Zen Buddhist priest Karen Maezen Miller writes in Hand Wash Cold: Care Instructions for an Ordinary Life (2010,)

Fear is our first and, if we’re not careful, our last love. It is our most enduring relationship. It never leaves our side. It tells us where to go, what to wear, what to say, and what not to say. We surrender all other options to it. Before, after, and during most of our relationships, we are concerned above all not with the other party but with what we fear he or she will do. let me count the ways.

I’m afraid I’ll be embarrassed.

I’m afraid I’ll be disappointed.

I’m afraid I’ll be hurt.

I’m afraid I’ll be left.

I’m afraid I’ll be alone.

I’m afraid I’ll be unloved.

I’m afraid I’ll be taken advantage of.

I’m afraid it won’t work out.

I’m afraid of change.

I’m afraid to live.

I’m afraid to die.

When I tell you that fear is the basic ground of ego, the false sense of a separate self, you might conclude what I do. We are unavailable for any truly loving and fulfilling relationships as long as we are trapped in a committed relationship with the most controlling part of our own mind – our fear. Our fear of what will happen and our fear of what will not.

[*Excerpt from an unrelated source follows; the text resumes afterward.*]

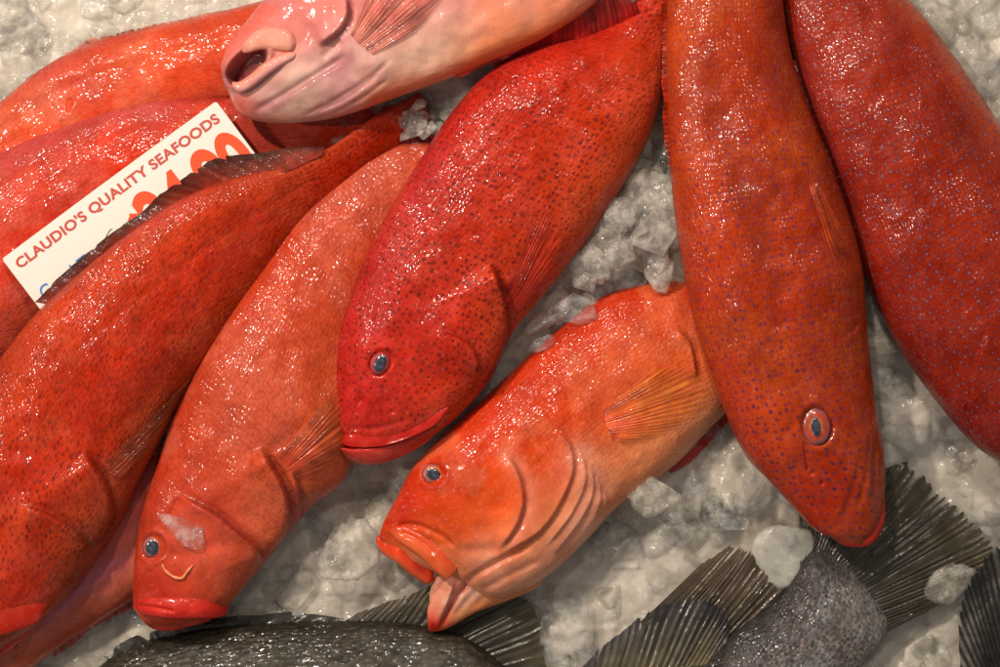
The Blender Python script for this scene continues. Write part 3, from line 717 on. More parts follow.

Nearly everything we’re afraid will happen is going to happen anyway, so what’s to fear? There is no secure or unchanging ground, and we make ourselves safe only when we see and accept the way life is. Utterly spontaneous and impermanent. When it is time to laugh, we laugh. When it is time to weep, we weep. We are cheated of nothing in life except that from which we withhold ourselves by ego’s narrow bounds. These bounds we made to break; indeed they must, if we ever hope to be whole again.

I’m not proposing that you play fast and loose with your self-respect, just that you abandon the lost cause of keeping yourself securely fixed in one place. It can’t be accomplished while you are alive, and I can’t offer an eyewitness account of what comes after.